Monday, 25 June 2018


ISTANBUL, June 24 (Reuters): Turks voted on Sunday in presidential and parliamentary elections that pose the biggest ballot box challenge to Tayyip Erdogan and his Islamist-rooted AK Party since they swept to power more than a decade and a half ago.
The vote will also usher in a powerful new executive presidency long sought by Erdogan and backed by a small majority of Turks in a 2017 referendum. Critics say it will further erode democracy in the NATO member state and entrench one-man rule.
"This stability must continue and that can happen with Erdogan so I voted for him," said janitor Mehmet Yildirim, 48, in Istanbul. "I also think that with Erdogan, we stand stronger against the West."
More than 56 million people were registered to vote at 180,000 ballot boxes across Turkey. The voting began at 8:00 am and ended at 5:00 pm.
President Erdogan, the most popular but also divisive leader in modern Turkish history, moved the elections forward from November 2019, arguing the new powers would better enable him to tackle the nation's mounting economic problems - the lira has lost 20 per cent against the dollar this year - and deal with Kurdish rebels in southeast Turkey and in neighbouring Iraq and Syria.

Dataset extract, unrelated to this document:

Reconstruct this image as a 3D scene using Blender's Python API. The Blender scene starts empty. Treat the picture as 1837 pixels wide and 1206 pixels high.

But he reckoned without Muharrem Ince, the presidential candidate of the secularist Republican People's Party (CHP), whose feisty performance at campaign rallies has galvanised Turkey's long-demoralised and divided opposition.
Addressing a rally in Istanbul on Saturday attended by hundreds of thousands of people, Ince promised to reverse what he and opposition parties see as a swing toward authoritarian rule under Erdogan in the country of 81 million people.
"If Erdogan wins, your phones will continue to be listened to ... Fear will continue to reign ... If Ince wins, the courts will be independent," said Ince, adding he would lift Turkey's state of emergency within 48 hours of being elected.